Recognition would be an important public reinforcement of Britain’s long-held policy in favour of the end of Israeli occupation and a Palestinian state, based on the West Bank, Gaza, and East Jerusalem, alongside Israel. Those campaigning for recognition also hope to stiffen the resolve of the wider EU, Israel’s biggest trading partner, to use more leverage to secure a peace agreement. 

Opponents argue that recognition should only follow a negotiated agreement. But the Palestinian President Mahmoud Abbas - and many European leaders as well as some in the US administration - are deeply sceptical about the prospects of such agreement with the current Israeli government and believe they could be fatally undermined by Israel’s relentless expansion of Jewish settlements in the occupied West Bank. In the face of this, Mr Abbas sees diplomatic pressure as a vastly preferable alternative to the armed struggle which he has consistently opposed.

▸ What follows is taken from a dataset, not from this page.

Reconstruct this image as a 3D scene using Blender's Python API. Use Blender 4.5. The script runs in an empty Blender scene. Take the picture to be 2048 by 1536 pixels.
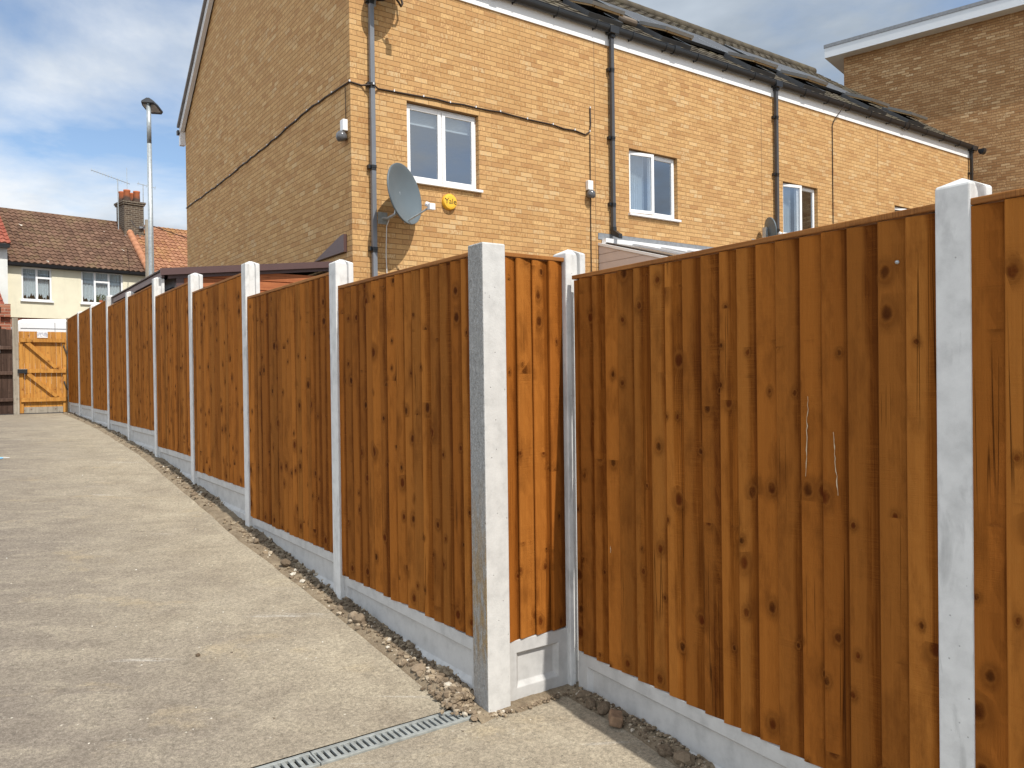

Which is why Mr Abbas secured a victory in 2013 when the UN General assembly voted to award the Palestinian Authority Vatican-style “non member observer” UN status, giving it the right to sit on various UN bodies and to pursue claims through the International Criminal Court, which it has threatened to do unless the Security Council sets a three year deadline for Palestinian statehood. 

A Commons vote for recognition - though very welcome to Palestinians - will not bind the UK government. Of EU countries, apart from newly committed Sweden, only Cyprus, Malta and - during the cold war - the eastern bloc have recognised Palestine. But as well as influencing other EU members, British recognition would be especially symbolic. Having from 1917 to 1948 ruled what was then mandatory Palestine - now Israel and the 22 per cent of the land on which the international community, including Britain, is committed to seeing a Palestinian state - it bears a historic responsibility to help resolve the conflict.